Keep Calm and Carry On!

While lunching at a restaurant in the Philippines with our son Paul, the mayor of Olongapo City (Subic Bay), and the mayor’s bodyguards, I noticed that my son Paul had chosen to sit with his back to a wall so he could keep his eye on who came through the door. Many civic leaders were being assassinated in the Philippines in the1980s.

Out in a far-flung barangay (village) in Luzon one dark night, a man suddenly appeared from behind me out of some bushes, and I had a strong feeling that I should get the team out of there quickly. My son later mentioned that months before he’d had the same feeling in the same place. It can be a bit disconcerting to see a man step out in front of you on a dark night in a strange place, and more so when you see an automatic pistol shoved down the back of his shorts. Goons with guns were common at the time.

In a different barangay on another night, I asked a man: “Are there NPA (New People’s Army) here tonight?” “Sure, pastor, they here,” he told me. I asked him: “What would they do if I spoke out against communism,” “Oh, they kill you,” he replied, matter-of-factly. Well, OK, I wasn’t sent there by the Lord to do that anyway.

On yet another dark night — where, I can’t remember — I was preaching in the light of a small lamp, when an explosion took place nearby. Then another, a bit closer. Then yet another, very close. Sounded to me like a shotgun. There was nowhere to hide or escape to (although a team member later told me that he was about to throw himself out of a window). The Lord enabled me to stay calm. I thought, well, if this is it, I’m ready… But in the event, the explosions were caused by huge firecrackers — louder than any I’d heard, before or since.

So many stories from those days in the late 80s and early 90s, during my twenty ministry visits to the Philippines. On one day, Lorraine and I escaped injury or death three times. Then the Lord sent us to the UK, and I thought, “This will be different.” Well, it was, but also dramatic at times because of the miracles of healing the Lord did.

Our first of many meetings on the Channel Island of Jersey, off the coast of France, was unforgettable! The Spirit of God dropped into the meeting so powerfully, it was as though heaven had decided to pay us a visit!

I don’t live on memories — there are plenty more experiences to come. But every now and then Lorraine and I reminiscence about the ways the Lord kept us safe from — and at times through — “many dangers, toils and snares” (as the old hymn Amazing Grace puts it). Without doubt, God’s amazing grace has kept us safe thus far, and as the hymn so promisingly puts it, “Grace will see us home”.
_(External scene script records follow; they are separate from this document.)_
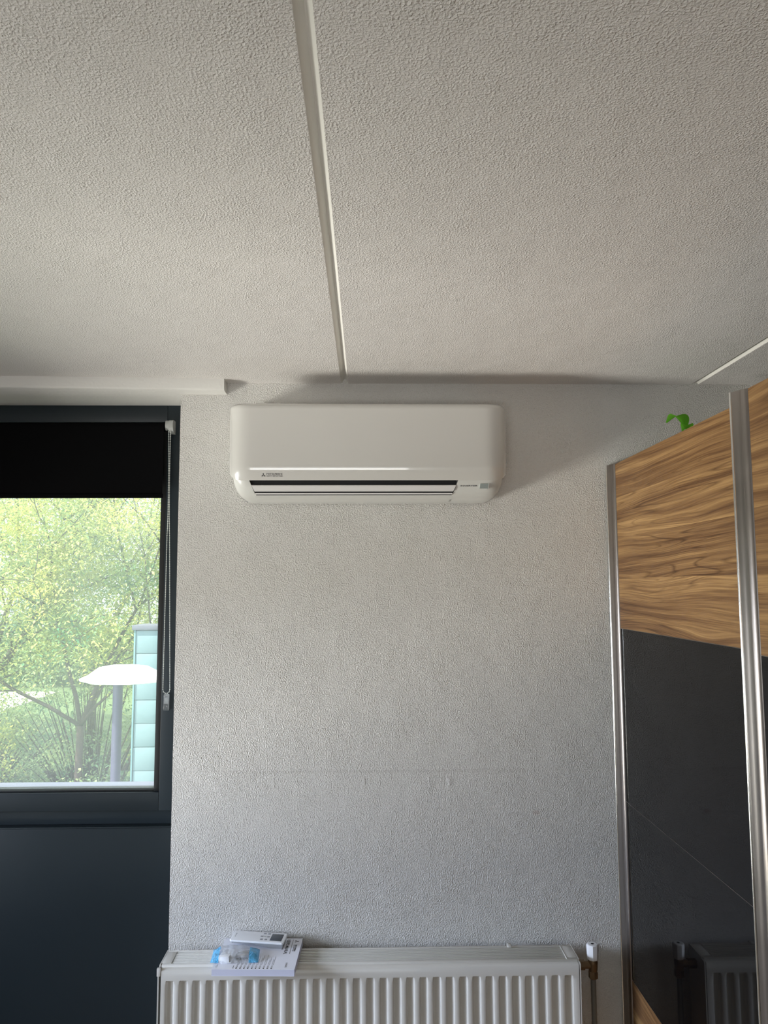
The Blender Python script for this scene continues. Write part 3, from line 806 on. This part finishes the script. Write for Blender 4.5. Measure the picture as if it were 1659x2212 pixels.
# white wall holder for the remote
wh = empty('remote_holder', (-.4300, 2.4680, mz1 + .0004), (0, R(-4), R(-9)), label='small white plastic wall holder for the remote, inside the clear bag', cat='holder')
def hold():
    bm = bmesh.new(); n = 10
    bm_box(bm, -.019, .019, -.022, .022, 0, .002, .0006)
    bm_box(bm, -.019, -.0165, -.022, .022, .002, .017, .0006)
    bm_box(bm, -.019, .014, -.022, .010, .0165, .019, .0008)
    from_bm('bracket', bm, M_REM, wh, smooth=True, auto=35)
    box('front_lip', -.0165, .014, -.022, -.0195, .002, .0165, M_REM, wh, .0004)
hold()
for k, (yy, lab) in enumerate(((2.4760, 'silvery wrapped cylinder in the clear bag, the one nearer the room'), (2.4910, 'silvery wrapped cylinder in the clear bag, the one nearer the wall'))):
    b_ = empty('battery', (-.3850 + .003 * k, yy, mz1 + .0078 + .0005), (0, 0, R(6)), label=lab, cat='battery')
    tube('battery_sleeve', [(-.0205, 0, 0), (-.019, 0, 0), (.019, 0, 0), (.0205, 0, 0)], [.0055, .0070, .0070, .0055], M_SILV, b_, 16)
    tube('battery_cap', [(.0204, 0, 0), (.0222, 0, 0)], .0026, M_GREYPL, b_, 10)

# ------------------------------------------------------------------ wardrobe
WX = .850; WTOP = 2.2640
wr = empty('sliding_wardrobe', (1.15, 1.1, 0), label='tall sliding-door wardrobe in walnut veneer and black glass at right', cat='wardrobe')
U = Vector((1.15, 1.1, 0))
def ubox(n, x0, x1, y0, y1, z0, z1, m, bev=0.0, parent=wr):
    return box(n, x0 - U.x, x1 - U.x, y0 - U.y, y1 - U.y, z0 - U.z, z1 - U.z, m, parent, bev)
ubox('side_panel', .895, 1.485, 2.590, 2.606, 0, WTOP - .012, M_DARKC); ubox('side_panel', .895, 1.485, -.40, -.384, 0, WTOP - .012, M_DARKC)
ubox('back_panel', 1.478, 1.485, -.384, 2.590, 0, WTOP - .012, M_DARKC)
ubox('top_panel', .895, 1.478, -.384, 2.590, WTOP - .034, WTOP - .012, M_DARKC)
ubox('bottom_panel', .895, 1.478, -.384, 2.590, 0, .07, M_DARKC)
zsteps = [.05, .588, 1.1430, 1.7060, WTOP]
STILE = [(0.0, 0.0), (-.0045, .0005), (-.0065, .002), (-.0065, .0045)]  # nose
def stile(parent, X, y_wall, y_room, z1, flip=False):
    """vertical grip profile of one door: bright nose towards the wall, shallow cove, small rib, then the panel"""
    d = y_wall - y_room
    f = (lambda p: [(x, y_wall + y_room - y) for x, y in p]) if flip else (lambda p: p)
    prof = [(X, y_wall - .0050), (X - .0206, y_wall - .0050), (X - .0192, y_wall - d * .22), (X - .0160, y_wall - d * .42), (X - .0118, y_wall - d * .60), (X - .0118, y_wall - d * .64),
            (X - .0112, y_wall - d * .72), (X - .0080, y_wall - d * .82), (X - .0055, y_wall - d * .95), (X, y_room)]
    edge = [(X, y_wall), (X - .0210, y_wall)] + [(X - .0215 - .0030 * math.sin(math.pi * k / 10), y_wall - .0024 * (1 - math.cos(math.pi * k / 10))) for k in range(11)] + [(X - .0205, y_wall - .0049), (X, y_wall - .0049)]
    prism('stile_edge', [(x - U.x, y - U.y) for x, y in f(edge)], 'z', .03, z1, M_NOSE, parent, auto=50)
    if flip:
        prof = f(prof)
    return prism('stile', [(x - U.x, y - U.y) for x, y in prof], 'z', .03, z1, M_ALU, parent, auto=50)
def door(name_label, X, ya, yb):
    """sliding door from y = ya (towards the wall) to y = yb, face at X"""
    dr = empty('sliding_door', (0, 0, 0), parent=wr); dr['label'] = name_label
    sw = .040
    stile(dr, X + .003, ya, ya - sw, WTOP + .0005)
    stile(dr, X + .003, yb + sw, yb, WTOP + .0005, flip=True)
    y1, y0 = ya - sw - .0032, yb + sw + .0032
    names = ['wood_panel', 'glass_panel', 'glass_panel', 'wood_panel']
    for i in range(4):
        m = M_WOOD if i in (0, 3) else M_BGLASS
        gap = .0008
        ubox(names[i], X, X + .016, y0, y1, zsteps[i] + gap, zsteps[i + 1] - gap, m, 0, dr)
    for z in (zsteps[1], zsteps[2], zsteps[3]):
        ubox('joint_strip', X - .0008, X + .012, y0, y1, z - .0007, z + .0007, M_ALU, 0, dr)
    return dr
door('back-track door nearest the air conditioner wall', WX, 2.6150, 1.540)
door('front-track middle door', WX - .045, 1.6080, .520)
door('back-track door farthest from the wall', WX, .600, -.400)
ubox('bottom_track', .79, .895, -.40, 2.60, 0, .028, M_ALU)
ubox('top_track', .874, .895, -.384, 2.590, WTOP - .06, WTOP - .012, M_DARKC)

# house plant standing on the wardrobe
px_, py_ = .985, 2.335
pp = empty('potted_plant', (px_ + .02, py_, WTOP - .0118), label='bright green leafy house plant standing on top of the wardrobe', cat='plant')
def pot():
    bm = bmesh.new(); n = 24; rings = []
    for r, z in ((.032, 0), (.041, .052), (.044, .053), (.045, .063), (.041, .063), (.040, .052)):
        rings.append([bm.verts.new((r * math.cos(2 * math.pi * i / n), r * math.sin(2 * math.pi * i / n), z)) for i in range(n)])
    for r0, r1 in zip(rings, rings[1:]):
        for i in range(n): bm.faces.new((r0[i], r0[(i + 1) % n], r1[(i + 1) % n], r1[i]))
    bm.faces.new(rings[0][::-1])
    from_bm('pot', bm, M_TERRA, pp, smooth=True, auto=40)
    tube('soil', [(0, 0, .048), (0, 0, .054)], .0395, M_SOIL, pp, 20)
    def leaf(base, ctrl, tip, w):
        V = []; n = 12
        b0, c, t_ = Vector(base), Vector(ctrl), Vector(tip)
        for i in range(n + 1):
            t = i / n
            p = b0 * (1 - t) ** 2 + c * 2 * t * (1 - t) + t_ * t * t
            d = ((c - b0) * 2 * (1 - t) + (t_ - c) * 2 * t).normalized()
            s = d.cross(Vector((0, 0, 1)));
            s = s.normalized() if s.length > .05 else Vector((0, 1, 0))
            up = s.cross(d)
            ww = w * (.14 + math.sin(math.pi * min(1, max(0, (t - .18) / .82)) ** .8) if t > .18 else .14)
            V += [p - s * ww + up * ww * .35, p, p + s * ww + up * ww * .35]
        Fc = []
        for i in range(n):
            for k in range(2): Fc.append((i * 3 + k, i * 3 + k + 1, i * 3 + k + 4, i * 3 + k + 3))
        mesh('leaf', V, Fc, M_POTLEAF, pp, smooth=True)
    # the leaf that shows above the door, arching towards the window
    leaf((0, .005, .054), (-.004, .022, .170), (-.006, .150, .136), .021)
    leaf((0, -.004, .054), (.004, .000, .125), (.006, .055, .088), .016)
    for k in range(7):
        a = R(200 + k * 34 + random.uniform(-8, 8)); l = random.uniform(.05, .075)
        if math.sin(a) > .2 or math.cos(a) < -.1: continue
        leaf((0, 0, .054), (l * .5 * math.cos(a), l * .5 * math.sin(a), .085), (l * math.cos(a) * 1.2, l * math.sin(a) * 1.2, .055), .012)
pot()

# ------------------------------------------------------------------ outside
GZ = -1.75
box('ground', -40, 25, 3.3, 60, GZ - .2, GZ, M_GRASSG, kind='structure')
pv = box('pavement', -32, -10.6, 16.5, 27, GZ + .002, GZ + .03, M_PAVE, kind='structure')

# copper-clad column, sheets stacked with overlapping seams
CS = .60
cc = empty('copper_clad_column', (-1.95, 7.32, GZ), label='pale green copper-clad column with stacked sheets behind the street lamp', cat='column')
ch_top = (1.85 - .588 * CS - GZ) / CS; cc.scale = (CS, CS, CS)
box('core', -.345, .345, -.18, .34, 0, ch_top - .02, M_COPPERD, cc)
z = ch_top - .085; k = 0
while z > 0.05:
    hgt = .352
    z0 = max(0.02, z - hgt + .008)
    d_ = random.uniform(-.004, .004)
    o = box('copper_sheet', -.315, .075 + .13, -.205 + d_, -.181, z0, z, M_COPPER, cc, .004)
    box('copper_sheet', .225, .345, -.200 + d_, -.181, z0, z, M_COPPER, cc, .004)
    z -= hgt; k += 1
box('corner_strip', -.345, -.318, -.220, -.181, 0, ch_top - .05, M_COPPERD, cc, .003)
box('corner_strip', .207, .223, -.220, -.181, 0, ch_top - .05, M_COPPERD, cc, .003)
box('capping', -.375, .375, -.235, .36, ch_top - .075, ch_top, M_CAP, cc, .004)

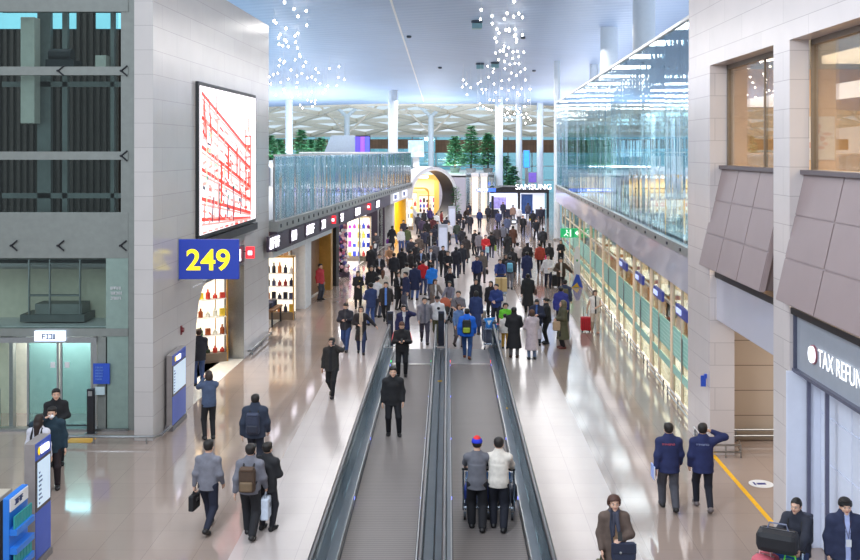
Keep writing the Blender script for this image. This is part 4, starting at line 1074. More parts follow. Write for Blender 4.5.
    t = thing('framed_print', 'pale picture on the office wall seen through the window between the piers', 'picture', (9.2,25.36,6.95))
    MB().box(-.6,.6,-.02,.02,0,1.1).build('frame', WHITEM, t); r = random.Random(5); m = MB()
    for k in range(14): m.ell((-.45+.9*r.random(),-.025,.2+.7*r.random()),(.10*r.random()+.03,.006,.08*r.random()+.03),8,5)
    m.build('artwork', mat('art_pink', (214,180,176), .6), t)
    t = thing('red_extinguisher', 'small red alarm box on the office wall behind the upper window', 'alarm box', (8.6,25.36,7.0))
    MB().box(-.07,.07,-.06,.03,0,.26).build('box', mat('alarm_red', (200,40,40), .4), t); MB().tube((0,-.02,.26),(0,-.02,.33),.025).build('bell', DARKM, t)
    # tax refund shopfront
    t = thing('tax_refund_sign', 'grey fascia box with glowing letters TAX REFUND over the white front', 'sign', (6.32,18.1,3.25), -math.pi/2)
    MB().box(0,7.5,-.0,.3,0,.98).build('panel', mat('tax_panel', (158,163,173), .3, vary=.03, coat=.3), t); MB().box(-.12,0,-.06,.3,-.02,1.05).build('end_cap', mat('tax_edge', (84,86,104), .4), t)
    MB().box(-.1,7.5,-.08,.05,-.06,.0).build('bottom_edge', mat('tax_edge', (84,86,104), .4), t); MB().box(-.1,7.5,-.10,.2,.98,1.10).build('top_edge', DARKM, t)
    LT = mat('tax_letters', (250,252,255), .4, emit=(245,250,255), estr=.72, vary=0)
    text('lettering','TAX REFUND',.43,LT,t,(1.10,-.03,.28),extrude=.004,bold=-.004,sx=.80)
    m = MB(); m.lathe([(.145,0),(.145,.05)],n=28); o = m.build('logo_disc', LT, t); o.rotation_euler = (math.pi/2,0,0); o.location = (.84,-.01,.42)
    m = MB(); m.lathe([(.165,0),(.165,.03)],n=28); o = m.build('logo_rim', mat('logo_rim', (150,90,100), .4), t); o.rotation_euler = (math.pi/2,0,0); o.location = (.84,-.0,.42)
    t = thing('white_shopfront', 'white glossy panelled shopfront under the tax refund sign', 'shopfront', (6.75,18.1,0), -math.pi/2)
    wp = mat('white_gloss', (226,230,244), .15, vary=.02)
    MB().box(0,9,.02,.12,0,3.3).build('backing', wp, t)
    for i in range(6):
        for k in range(4): MB().box(.02+i*1.4,1.39+i*1.4,-.005,.02,.02+k*.82,.81+k*.82).build('panel', wp, t)
    MB().box(-.04,.0,-.62,.02,0,3.2).build('return_panel', wp, t)
    for x in (.02,.9): MB().box(x-.03,x+.03,-.26,-.20,0,3.2).build('post', mat('shopfront_post', (112,112,132), .3, .5), t)
right_piers()
o = MB().box(-.05,.05,0,4.3,0,.006).build('floor_line', mat('yellow_line', (240,180,20), .5), loc=(6.26,19.3,0)); tag(o, 'yellow stripe painted on the floor between the two stone piers', 'floor marking')
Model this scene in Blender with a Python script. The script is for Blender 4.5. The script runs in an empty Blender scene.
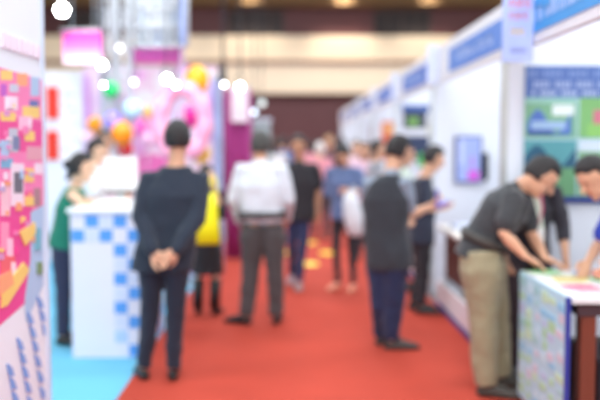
import bpy, bmesh, math, random
from mathutils import Vector, Matrix, noise
random.seed(7)
V = Vector
PI = math.pi
SC = bpy.context.scene
COL = SC.collection

# ------------------------------------------------------------------ camera
F = 820.0
cam_d = bpy.data.cameras.new('camera')
cam = bpy.data.objects.new('camera', cam_d); COL.objects.link(cam)
cam.location = (0, 0, 1.55)
cam.rotation_euler = (PI / 2 - 55 / F, 0, -10 / F)
cam_d.sensor_width = 36; cam_d.lens = 36 * F / 600
cam_d.clip_start = 0.1; cam_d.clip_end = 200
cam_d.dof.use_dof = True
cam_d.dof.focus_distance = 2.4
cam_d.dof.aperture_fstop = 1.2
SC.camera = cam
RM = cam.rotation_euler.to_matrix()
CP = V((0, 0, 1.55))

# ------------------------------------------------------------------ world, light, exposure
w = bpy.data.worlds.new('world'); SC.world = w; w.use_nodes = True
w.node_tree.nodes['Background'].inputs[0].default_value = (0.9, 0.95, 1.0, 1)
w.node_tree.nodes['Background'].inputs[1].default_value = 0.3
SC.view_settings.view_transform = 'Standard'
SC.view_settings.look = 'None'
SC.view_settings.gamma = 1
SC.view_settings.use_curve_mapping = False
SC.view_settings.exposure = 0.18

def area(name, loc, size, energy, color=(1, 1, 1), target=None, sy=None):
    d = bpy.data.lights.new(name, 'AREA'); d.energy = energy; d.color = color
    d.shape = 'RECTANGLE'; d.size = size; d.size_y = sy or size
    o = bpy.data.objects.new(name, d); COL.objects.link(o); o.location = loc
    if target is not None:
        o.rotation_euler = (V(target) - V(loc)).to_track_quat('-Z', 'Y').to_euler()
    return o

def spot(name, loc, target, energy, color, deg, blend=0.8, rad=0.1):
    d = bpy.data.lights.new(name, 'SPOT'); d.energy = energy; d.color = color
    d.spot_size = math.radians(deg); d.spot_blend = blend; d.shadow_soft_size = rad
    o = bpy.data.objects.new(name, d); COL.objects.link(o); o.location = loc
    o.rotation_euler = (V(target) - V(loc)).to_track_quat('-Z', 'Y').to_euler()
    return o

# hall ceiling lights in a grid
for ix in (-7, 0, 7):
    for iy in (-4, 3, 10, 17, 24):
        area('hall_ceiling_light', (ix, iy, 7.7), 4.0, 660 if iy == 24 else 325, (0.90, 0.96, 1.0))
area('fill_light_behind', (0, -7, 5.5), 9, 400, (0.90, 0.96, 1), (0, 8, 0.6), 4)  # unseen fill added so surfaces facing the viewer get light
for y_ in (6.9, 9.9):
    area('booth_fill_light', (2.3, y_, 2.42), .5, 4, (.92, .97, 1), (2.3, y_ + 1.6, 1.3), 1.2)  # unseen fills added to brighten the white partitions
# booth light on the left (pink stand) and wall washers at the far end
spot('stand_light', (-2.2, 7.6, 3.3), (-2.0, 10.4, 1.6), 85, (1, 0.96, 1.0), 95)
spot('stand_light', (-1.2, 7.6, 3.3), (-1.3, 10.4, 1.6), 60, (1, 0.96, 1.0), 95)
spot('counter_light', (-2.2, 5.0, 3.4), (-1.9, 6.9, 1.0), 12, (1, 1, 1.0), 75)

area('collage_fill_light', (0.6, 0.3, 4.6), 1.2, 55, (0.9, 0.96, 1), (-1.2, 3.6, 1.6))  # unseen cool fill added to brighten the collage wall

# ------------------------------------------------------------------ pixel -> world helpers
def ray(px, py):
    return RM @ V(((px - 300) / F, -(py - 200) / F, -1))
def aY(px, py, Y):
    d = ray(px, py); return CP + d * (Y / d.y)
def aX(px, py, X):
    d = ray(px, py); return CP + d * (X / d.x)
def aZ(px, py, Z=0.0):
    d = ray(px, py); return CP + d * ((Z - 1.55) / d.z)

# ------------------------------------------------------------------ materials
MC = {}
def mat(name, c, rough=0.6, var=0.06, scale=8.0, bump=0.0, metal=0.0, emit=0.0, weave=False, trans=0.0, sheen=0.0):
    if name in MC: return MC[name]
    m = bpy.data.materials.new(name); m.use_nodes = True
    nt = m.node_tree; b = nt.nodes['Principled BSDF']
    tc = nt.nodes.new('ShaderNodeTexCoord')
    nz = nt.nodes.new('ShaderNodeTexNoise'); nz.inputs['Scale'].default_value = scale; nz.inputs['Detail'].default_value = 4
    nt.links.new(tc.outputs['Object'], nz.inputs['Vector'])
    mx = nt.nodes.new('ShaderNodeMix'); mx.data_type = 'RGBA'
    lo = [max(0, x * (1 - var)) for x in c]; hi = [min(1, x * (1 + var)) for x in c]
    mx.inputs[6].default_value = (*lo, 1); mx.inputs[7].default_value = (*hi, 1)
    nt.links.new(nz.outputs['Fac'], mx.inputs[0]); nt.links.new(mx.outputs[2], b.inputs['Base Color'])
    b.inputs['Roughness'].default_value = rough; b.inputs['Metallic'].default_value = metal
    if trans: b.inputs['Transmission Weight'].default_value = trans
    if sheen: b.inputs['Sheen Weight'].default_value = sheen
    if emit:
        b.inputs['Emission Color'].default_value = (*c, 1); b.inputs['Emission Strength'].default_value = emit
    if bump:
        bp = nt.nodes.new('ShaderNodeBump'); bp.inputs['Strength'].default_value = bump; bp.inputs['Distance'].default_value = 0.01
        n2 = nt.nodes.new('ShaderNodeTexNoise'); n2.inputs['Scale'].default_value = scale * 6 if not weave else 260
        nt.links.new(tc.outputs['Object'], n2.inputs['Vector'])
        nt.links.new(n2.outputs['Fac'], bp.inputs['Height']); nt.links.new(bp.outputs['Normal'], b.inputs['Normal'])
    MC[name] = m
    return m
def srgb(r, g, b):
    f = lambda x: ((x / 255 + 0.055) / 1.055) ** 2.4 if x > 10 else x / 255 / 12.92
    return (f(r), f(g), f(b))
def cm(r, g, b, **k):      # plain surface of an sRGB colour
    return mat('colour_%d_%d_%d' % (r, g, b), srgb(r, g, b), **k)
def cloth(r, g, b):
    return mat('cloth_%d_%d_%d' % (r, g, b), srgb(r, g, b), rough=0.9, var=0.12, scale=14, bump=0.25, sheen=0.15)

M_WHITE = mat('white_laminate', srgb(236, 238, 244), 0.45, 0.02)
M_ALU = mat('brushed_aluminium', srgb(205, 212, 214), 0.35, 0.05, metal=0.6)
M_STEEL = mat('truss_metal', srgb(204, 212, 218), 0.4, 0.08)
M_DARK = mat('black_housing', srgb(38, 44, 54), 0.5, 0.1)
M_WOOD = mat('red_brown_wood', srgb(120, 52, 34), 0.5, 0.25, scale=5)
M_PAPER = mat('paper', srgb(240, 240, 238), 0.7, 0.02)
M_SHOE = mat('black_leather', srgb(30, 29, 31), 0.4, 0.1)
M_LAMP = mat('lamp_lens', (1, 0.98, 0.96), emit=45.0)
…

Nor do I spend time speculating on, What ifs? I know that God will do in coming days what He did for us in past days. Times change but God doesn’t. “I am the LORD, I change not.” Nor does Jesus, who is “the same yesterday, and today and forever.” The safest place is the will of God, which is “good, and acceptable, and perfect”. Not three levels but three descriptions of God’s single, perfect will.

If you are not yet in it, then turn to Jesus and ask him to become the Lord of your life. In the final analysis, to be “saved” means “to be made safe” — and we all want that. Meanwhile, keep calm and carry on.